The cost of renting a carpet cleaner is $52 for the first day and $26 for each additional day. Which...

1. TRANSLATE the pricing structure

• Given information:
  • First day costs $52
  • Each additional day costs $26
  • Need cost function \(\mathrm{C(d)}\) for \(\mathrm{d}\) total days

2. INFER what "additional days" means

• If renting for \(\mathrm{d}\) days total, then:
  • Day 1 is the "first day"
  • Days 2, 3, 4, ..., \(\mathrm{d}\) are the "additional days"
  • Number of additional days = \(\mathrm{d - 1}\)
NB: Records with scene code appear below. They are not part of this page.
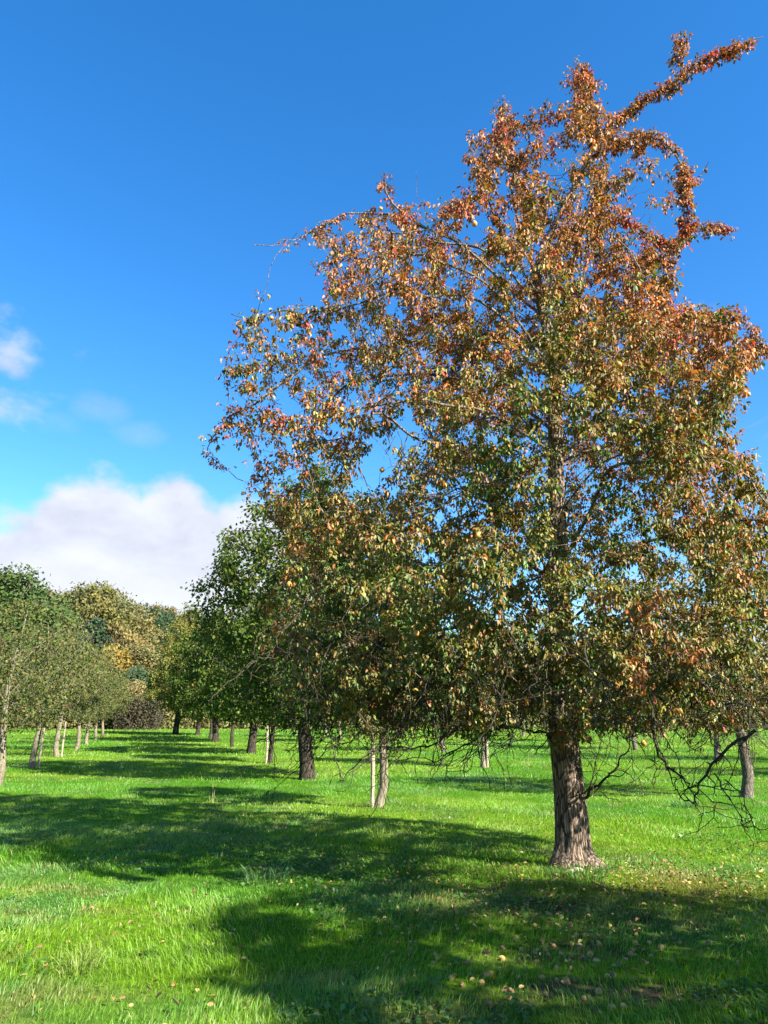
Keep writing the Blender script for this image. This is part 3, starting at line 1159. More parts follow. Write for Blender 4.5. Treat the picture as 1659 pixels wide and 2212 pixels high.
    for i in top:
        k = int(np.argmin(np.linalg.norm(uc - col[i], axis=1)))
        X = norm(axis[i:i + 1])[0]
        Z = nr[i] - X * (nr[i] @ X)
        Z = Z / np.linalg.norm(Z)
        Yv = np.cross(Z, X)
        Mx = Matrix(((X[0], Yv[0], Z[0], 0), (X[1], Yv[1], Z[1], 0), (X[2], Yv[2], Z[2], 0), (0, 0, 0, 1)))
        o = bpy.data.objects.new('leaf', units[k][1])
        COL.objects.link(o)
        o.parent = root
        o.matrix_basis = Matrix.Translation(Vector(pos[i] - O)) @ Mx @ Matrix.Scale(float(Ll[i]), 4)

    # ---- pears in the crown
    thin = np.where((r < 0.010) & (~bare) & (par_ >= 0))[0]
    tp = P_[thin]
    cdp = tp - np.array([0, 0, CAM_H])
    frontness = (TY + 1.0 - tp[:, 1])
    cand = thin[(frontness > 0) | (rng.random(len(thin)) < 0.3)]
    ch = rng.choice(cand, 130, replace=False)
    pm = pear_mesh('pear', M_PEAR, rng)
    for j, i in enumerate(ch):
        o = bpy.data.objects.new('pear', pm[j % len(pm)])
        COL.objects.link(o)
        o.parent = root
        oo = norm((P_[i] - np.array([BASE[0], BASE[1] + 1.5, 4.5]))[None])[0] * 0.12
        o.location = Vector(P_[i] - O + oo + np.array([rng.normal(0, .03), rng.normal(0, .03), -0.075]))
        o.rotation_euler = (rng.normal(0, .25), rng.normal(0, .25), rng.uniform(0, 6.28))
        o.scale = (rng.uniform(0.85, 1.12),) * 3

    # ---- bare hanging twigs under the skirt of the crown
    def dead_twig(line, r0, spurs=6, n=None, wob=0.10):
        line = np.asarray(line, float)
        ln = np.linalg.norm(np.diff(line, axis=0), axis=1).sum()
        n = n or max(6, int(ln / 0.055))
        sm = smooth_line(line, n)
        wv = np.cumsum(rng.normal(0, wob * 0.16, (n, 3)), 0)
        sm = sm + wv - np.linspace(0, 1, n)[:, None] * wv[-1] * 0.7
        Pn = [p for p in sm]
        pn = [-1] + list(range(n - 1))
        rn = list(np.linspace(r0 * 0.85, 0.0042, n))
        for s_ in range(spurs):
            k = rng.integers(2, n - 1)
            d = norm(sm[k] - sm[k - 1]) * 0.7 + rand_dir(1, rng)[0] * 0.9 + np.array([0, 0, -0.25])
            ml = int(rng.integers(2, 9)) if rng.random() < 0.55 else 2
            st = 0.05 if ml > 2 else 0.022
            pv, pp = k, sm[k]
            for q_ in range(ml):
                d = norm(norm(d) + rng.normal(0, 0.32, 3))
                pp = pp + d * st
                Pn.append(pp)
                pn.append(pv)
                rn.append(max(0.0035, min(rn[k] * 0.7, 0.009) * (1 - q_ / ml * 0.6)))
                pv = len(Pn) - 1
        Pn, pn, rn = np.array(Pn), np.array(pn), np.array(rn)
        mn = np.full(len(Pn), -1)
        for i_ in range(len(Pn) - 1, 0, -1):
            if mn[pn[i_]] < 0 or i_ == pn[i_] + 1:
                mn[pn[i_]] = i_
        me = skeleton_mesh('dead_twig', Pn - O, pn, rn, mn, np.arange(len(Pn)))
        link('dead_twig', me, M_TWIG, root)
    G = lambda vx, vy, d: at(vx, vy, d)
    # traced habits of the large dead limbs, each at its own distance
    dead_twig([L_(1262, 1722, -.05), G(1285, 1712, TY - .35), G(1320, 1675, TY - .7), G(1345, 1630, TY - .9), G(1352, 1580, TY - 1.0), G(1345, 1520, TY - 1.0)], .022, 16)
    dead_twig([L_(1258, 1728, -.08), G(1272, 1690, TY - .4), G(1290, 1620, TY - .55), G(1300, 1560, TY - .6)], .012, 8)
    dead_twig([G(1300, 1712, TY - .5), G(1320, 1728, TY - .6), G(1345, 1733, TY - .7)], .008, 2)
    dead_twig([G(1400, 1500, 8.3), G(1430, 1600, 7.9), G(1450, 1645, 7.7), G(1490, 1680, 7.6), G(1520, 1688, 7.5), G(1575, 1690, 7.5)], .020, 14)
    dead_twig([G(1640, 1570, 7.2), G(1560, 1620, 7.3), G(1500, 1700, 7.4), G(1480, 1720, 7.4), G(1450, 1690, 7.4), G(1438, 1668, 7.4)], .018, 14)
    dead_twig([G(1545, 1670, 7.4), G(1580, 1720, 7.2), G(1600, 1770, 7.1), G(1618, 1796, 7.0)], .010, 9)
    dead_twig([G(1560, 1680, 7.4), G(1590, 1700, 7.3), G(1610, 1740, 7.2), G(1628, 1795, 7.1)], .009, 8)
    dead_twig([G(1500, 1700, 7.4), G(1530, 1722, 7.3), G(1545, 1728, 7.3), G(1540, 1755, 7.3), G(1552, 1775, 7.3)], .008, 8)
    dead_twig([G(1410, 1560, 8), G(1408, 1620, 8), G(1416, 1660, 8), G(1412, 1700, 8)], .008, 6)
    dead_twig([G(770, 1540, 7.6), G(800, 1600, 7.5), G(775, 1640, 7.4), G(750, 1670, 7.4), G(725, 1690, 7.4)], .013, 10)
    dead_twig([G(705, 1540, 8.2), G(712, 1600, 8.1), G(735, 1660, 8.0), G(745, 1690, 8.0)], .010, 10)
    dead_twig([G(880, 1540, 8.0), G(845, 1590, 7.9), G(830, 1640, 7.8), G(838, 1690, 7.8), G(842, 1700, 7.8)], .012, 10)
    dead_twig([G(1000, 1560, 8.6), G(930, 1605, 8.4), G(850, 1615, 8.2), G(790, 1620, 8.2)], .016, 16)
    dead_twig([G(1090, 1560, 8.8), G(1000, 1600, 8.6), G(930, 1640, 8.4), G(880, 1640, 8.3)], .016, 18)
    dead_twig([G(1195, 1600, TY - .1), G(1150, 1590, TY - .5), G(1100, 1575, TY - .9), G(1040, 1610, TY - 1.3), G(990, 1625, TY - 1.6)], .018, 18)
    # the rest: twigs dropping from the lowest boughs all round
    lowb = np.where((P_[:, 2] < 2.9) & (P_[:, 2] > 1.7) & (r < 0.03) & (par_ >= 0))[0]
    for j in range(250):
        i = int(rng.choice(lowb))
        p0 = P_[i]
        o2 = p0 - np.array([BASE[0], BASE[1], p0[2]])
        o2 = norm(o2[None])[0]
        d = o2 * rng.uniform(0.1, 0.7) + np.array([0, 0, -1.0]) + rng.normal(0, .3, 3)
        ln = rng.uniform(0.5, 1.1)
        endz = max(p0[2] - ln, 1.05 + rng.uniform(0, .5)) if np.hypot(*(p0[:2])) > 5 else max(p0[2] - ln, 1.5)
        d = d / abs(d[2]) * (p0[2] - endz)
        d[:2] = np.clip(d[:2], -0.7, 0.7)
        hook = rng.normal(0, .22, 3) + o2 * .15
        dead_twig([p0, p0 + d * .4 + rng.normal(0, .08, 3), p0 + d * .8, p0 + d + hook], rng.uniform(.006, .012), 14)

    # pale bracket fungus at the foot of the trunk
    fv, ff = [], []
    fp = on_ground(1243, 1886) - O
    for j in range(3):
        c = fp + np.array([(-.04, .015, .05)[j], (-.02, -.03, 0)[j], (.012, .03, .018)[j]])
        nb = len(fv) and sum(len(x) for x in fv)
        k = 14
        th = np.arange(k) / k * 2 * np.pi
        rr = 0.034 * (1 + 0.25 * np.sin(3 * th + j))
        ringb = np.stack([c[0] + rr * np.cos(th) * 1.25, c[1] + rr * np.sin(th) * .8, np.full(k, c[2])], 1)
        ringm = np.stack([c[0] + rr * np.cos(th) * 1.35, c[1] + rr * np.sin(th) * .9, np.full(k, c[2] + .016)], 1)
        ringt = np.stack([c[0] + rr * np.cos(th) * .8, c[1] + rr * np.sin(th) * .5, np.full(k, c[2] + .03)], 1)
        fv.append(np.vstack([ringb, ringm, ringt, c + np.array([[0, 0, .034]])]))
        i = np.arange(k)
        jn = (i + 1) % k
        ff += [list(x) for x in (np.stack([i, jn, jn + k, i + k], 1) + nb)]
        ff += [list(x) for x in (np.stack([i + k, jn + k, jn + 2 * k, i + 2 * k], 1) + nb)]
        ff += [list(x) for x in (np.stack([i + 2 * k, jn + 2 * k, np.full(k, 3 * k)], 1) + nb)]
    fv = np.vstack(fv)
    me = bpy.data.meshes.new('bracket_fungus')
    me.from_pydata([tuple(x) for x in fv], [], ff)
    link('bracket_fungus', me, M_FUNGUS, root)['label'] = 'pale pinkish bracket fungus at the trunk foot'
    return root


# crown outline, both sides, in picture points at the trunk's distance
_left = [(760, 1572), (640, 1500), (600, 1400), (600, 1250), (580, 1120), (510, 1030), (452, 960), (455, 880), (475, 790), (515, 690), (610, 620), (650, 490), (790, 455), (880, 440), (1000, 400), (1015, 300), (1075, 235), (1185, 280), (1208, 190), (1240, 110)]
_right = [(1500, 1572), (1690, 1500), (1740, 1300), (1730, 1150), (1690, 1000), (1640, 900), (1610, 780), (1560, 680), (1485, 580), (1440, 450), (1400, 340), (1330, 250), (1290, 160), (1255, 110)]
_L = np.array([at(a, b, TY) for a, b in _left])
_Rr = np.array([at(a, b, TY) for a, b in _right])
_axis = [(1213, 1572), (1208, 1200), (1199, 900), (1165, 640), (1200, 480), (1283, 300), (1248, 110)]
_A = np.array([at(a, b, TY) for a, b in _axis])


def env_at(z):
    xl = np.interp(z, _L[:, 2], _L[:, 0])
    xr = np.interp(z, _Rr[:, 2], _Rr[:, 0])
    xc = np.interp(z, _A[:, 2], _A[:, 0])
    return xl, np.maximum(xr, xc + 0.15), xc


def env_inside(q):
    z = q[:, 2]
    xl, xr, xc = env_at(z)
    rx = np.where(q[:, 0] < xc, xc - xl, xr - xc)
    rx = np.maximum(rx, 0.15)
    ry = 0.5 * (xr - xl) * np.where(q[:, 1] < TY, 0.92, 0.85)
    ry = np.maximum(ry, 0.15)
    s = np.sqrt(((q[:, 0] - xc) / rx) ** 2 + ((q[:, 1] - TY) / ry) ** 2)
    # underside is saucer-shaped: boughs hang lower away from the trunk
    floor = 1.78 - 0.12 * np.clip(s, 0, 1)
    s = np.where(z < floor, 9, s)
    s = np.where(z > _L[-1, 2], 9, s)
    return s


_poly = [(700, 1575)] + [(680, 1560), (600, 1500), (560, 1390), (560, 1300), (610, 1240), (600, 1150), (540, 1060), (450, 990), (440, 930), (455, 860), (470, 785), (560, 740), (505, 665), (600, 630), (690, 560), (640, 480), (790, 450), (870, 455), (1000, 410), (1012, 300), (1070, 225), (1120, 250), (1150, 300), (1195, 290), (1205, 180), (1245, 95),
         (1295, 150), (1310, 220), (1420, 280), (1500, 370), (1490, 470), (1440, 480), (1410, 440), (1440, 520), (1490, 560), (1450, 640), (1530, 640), (1660, 760), (1600, 860), (1560, 880), (1600, 960), (1660, 1050), (1900, 1150), (1900, 1575)]
_poly = np.array(_poly, float)


def project(q):
    cd = q - np.array([0, 0, CAM_H])
    cp, sp = math.cos(PITCH), math.sin(PITCH)
    depth = cd[:, 1] * cp + cd[:, 2] * sp
    return 829.5 + F * cd[:, 0] / depth, 1106 - F * (-cd[:, 1] * sp + cd[:, 2] * cp) / depth


def in_outline(q, slack=0.0):
    x, y = project(q)
    ins = np.zeros(len(q), bool)
    a = _poly
    b = np.roll(_poly, -1, 0)
    for (x0, y0), (x1, y1) in zip(a, b):
        c = ((y0 > y) != (y1 > y)) & (x < (x1 - x0) * (y - y0) / ((y1 - y0) if y1 != y0 else 1e-9) + x0)
        ins ^= c
    return ins


def env_radius(b, d, z):
    t = np.linspace(0.05, 7, 200)
    q = b[None] + d[None] * t[:, None]
    q[:, 2] = min(max(z, 2.3), 11)
    s = np.where(in_outline(q), env_inside(q), 9)
    k = np.where(s < 1)[0]
    return t[k[-1]] if len(k) else 0.0


def pear_mesh(name, mat, rng, n=4):
    out = []
    for k in range(n):
        prof = [(0, -.028), (.014, -.0265), (.023, -.019), (.0275, -.006), (.026, .006), (.020, .018), (.012, .027), (.006, .031), (0.0012, .032), (0.0012, .055)]
        prof = [(a * (1 + rng.normal(0, .03)), b) for a, b in prof]
        ns = 10
        v = [(0, 0, prof[0][1])]
        for a, b in prof[1:]:
            for i in range(ns):
                t = i / ns * 2 * math.pi
                v.append((a * math.cos(t) + (b * .08 if k % 2 else 0), a * math.sin(t), b))
        f = [(0, 1 + (i + 1) % ns, 1 + i) for i in range(ns)]
        for j in range(len(prof) - 2):
            for i in range(ns):
                a = 1 + j * ns + i
                b = 1 + j * ns + (i + 1) % ns
                f.append((a, b, b + ns, a + ns))
        me = bpy.data.meshes.new(name)
        me.from_pydata(v, [], f)
        me.polygons.foreach_set('use_smooth', np.ones(len(f), bool))
        me.materials.append(mat)
        out.append(me)
    return out


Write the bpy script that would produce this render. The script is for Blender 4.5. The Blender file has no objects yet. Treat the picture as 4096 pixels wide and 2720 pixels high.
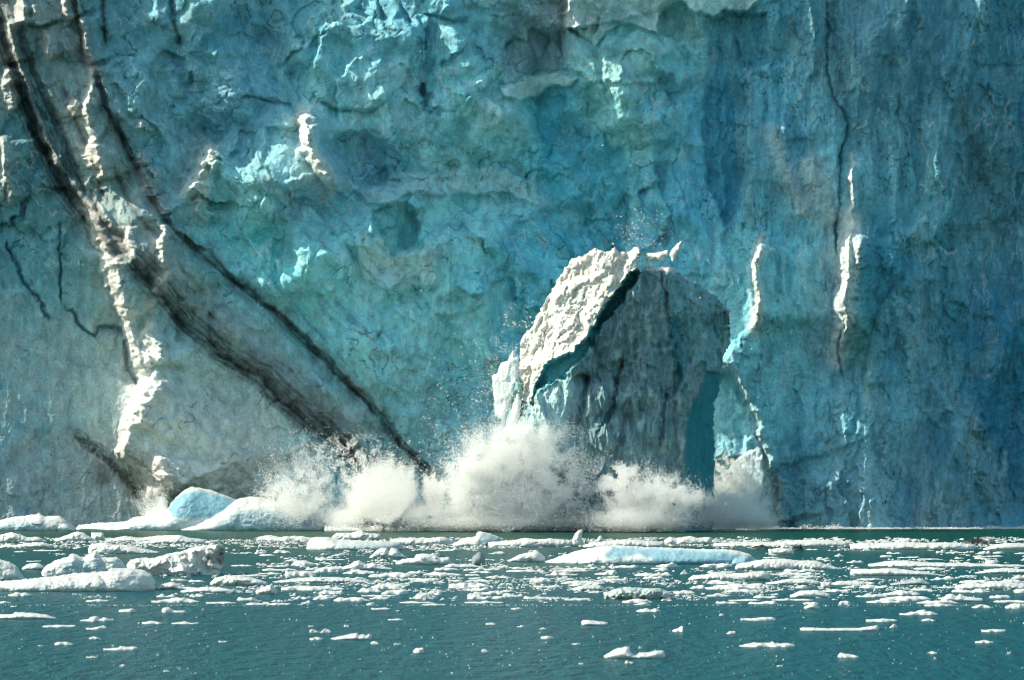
# Calving tidewater glacier: ice cliff, falling ice tower, spray, drifting floes.
import bpy, math, random
import numpy as np
from mathutils import Vector
from mathutils.geometry import delaunay_2d_cdt

F, HZ, H, CU = 12800.0, 1941.0, 7.0, 2048.0      # focal length (px of the 4096 frame), horizon row, eye height
Y0 = 521.0                                       # distance of the glacier foot
rng = np.random.default_rng(7)
scene = bpy.context.scene
col = scene.collection

def wx(u, Y): return (u - CU) / F * Y
def wz(v, Y): return H + (HZ - v) / F * Y
def water_dist(v): return H * F / (v - HZ)

# ------------------------------------------------------------------ noise
def _hash(xi, yi, seed):
    h = (xi.astype(np.int64) * 374761393 + yi.astype(np.int64) * 668265263 + int(seed) * 144269504) & 0xffffffff
    h = ((h ^ (h >> 13)) * 1274126177) & 0xffffffff
    h = ((h ^ (h >> 16)) * 2246822519) & 0xffffffff
    return (h ^ (h >> 15)) & 0xffffffff
def perlin(x, y, seed=0):
    xi = np.floor(x); yi = np.floor(y); fx = x - xi; fy = y - yi
    def g(ix, iy, dx, dy):
        a = _hash(ix, iy, seed) * (2 * np.pi / 4294967296.0)
        return np.cos(a) * dx + np.sin(a) * dy
    sx = fx * fx * fx * (fx * (fx * 6 - 15) + 10); sy = fy * fy * fy * (fy * (fy * 6 - 15) + 10)
    a = g(xi, yi, fx, fy); b = g(xi + 1, yi, fx - 1, fy)
    c = g(xi, yi + 1, fx, fy - 1); d = g(xi + 1, yi + 1, fx - 1, fy - 1)
    return ((a + (b - a) * sx) * (1 - sy) + (c + (d - c) * sx) * sy) * 1.5
def fbm(x, y, o=4, seed=0, gain=.5, lac=2.03):
    r = 0; a = 1.0; n = 0
    for i in range(o):
        r = r + a * perlin(x, y, seed + i * 17); n += a; a *= gain; x = x * lac + 5.3; y = y * lac + 1.7
    return r / n
def ridged(x, y, o=4, seed=0, gain=.5):
    r = 0; a = 1.0; n = 0
    for i in range(o):
        r = r + a * (1 - 2 * np.abs(perlin(x, y, seed + i * 13))); n += a; a *= gain; x = x * 2.07 + 3.1; y = y * 2.07 + 7.7
    return r / n
def facets(x, y, seed=0, tilt=1.0, step=1.0, k=14.0):
    """broken-ice relief: every Worley cell is a tilted plane, the planes meeting in creases; returns height and border closeness"""
    xi = np.floor(x); yi = np.floor(y)
    d1 = np.full(x.shape, 9e9); d2 = np.full(x.shape, 9e9); val = np.zeros(x.shape); ws = np.full(x.shape, 1e-9)
    for i in (-1, 0, 1):
        for j in (-1, 0, 1):
            cx = xi + i; cy = yi + j
            h = [_hash(cx, cy, seed + 101 * q) / 4294967296.0 for q in range(5)]
            dx = x - (cx + h[0]); dy = y - (cy + h[1]); d = dx * dx + dy * dy
            v = (h[2] - .5) * 2 * step + ((h[3] - .5) * dx + (h[4] - .5) * dy) * 2 * tilt
            w_ = np.exp(-k * d); val += w_ * v; ws += w_
            near = d < d1
            d2 = np.where(near, d1, np.minimum(d2, d)); d1 = np.where(near, d, d1)
    return val / ws, np.sqrt(d2) - np.sqrt(d1)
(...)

3. TRANSLATE to mathematical expression

• Total cost = First day cost + Additional days cost
• \(\mathrm{C(d) = 52 + 26(d - 1)}\)

4. SIMPLIFY to match answer format

• \(\mathrm{C(d) = 52 + 26(d - 1)}\)
• \(\mathrm{C(d) = 52 + 26d - 26}\)
• \(\mathrm{C(d) = 26d + 26}\)

5. Select the matching choice

Looking at the options, this matches Choice A: \(\mathrm{C(d) = 26d + 26}\)

Answer: A

Why Students Usually Falter on This Problem

Most Common Error Path:

Weak INFER reasoning: Students miss that "additional days" means \(\mathrm{(d-1)}\) days, not \(\mathrm{d}\) days

They think: "It costs $52 for the first day and $26 for each additional day, so for \(\mathrm{d}\) days it's $52 + $26\(\mathrm{d}\)"

This gives \(\mathrm{C(d) = 26d + 52}\), leading them to select Choice B (\(\mathrm{26d + 52}\))

Second Most Common Error:

Poor TRANSLATE execution: Students confuse which rate applies to which days

They might think the first day costs $26 and additional days cost $52, or get confused about the pricing structure entirely.

This leads to confusion and random guessing among the remaining choices.

The Bottom Line:

The key challenge is carefully parsing "each additional day" to realize this means \(\mathrm{(d-1)}\) days when renting for \(\mathrm{d}\) total days. Students who rush through the translation miss this crucial distinction.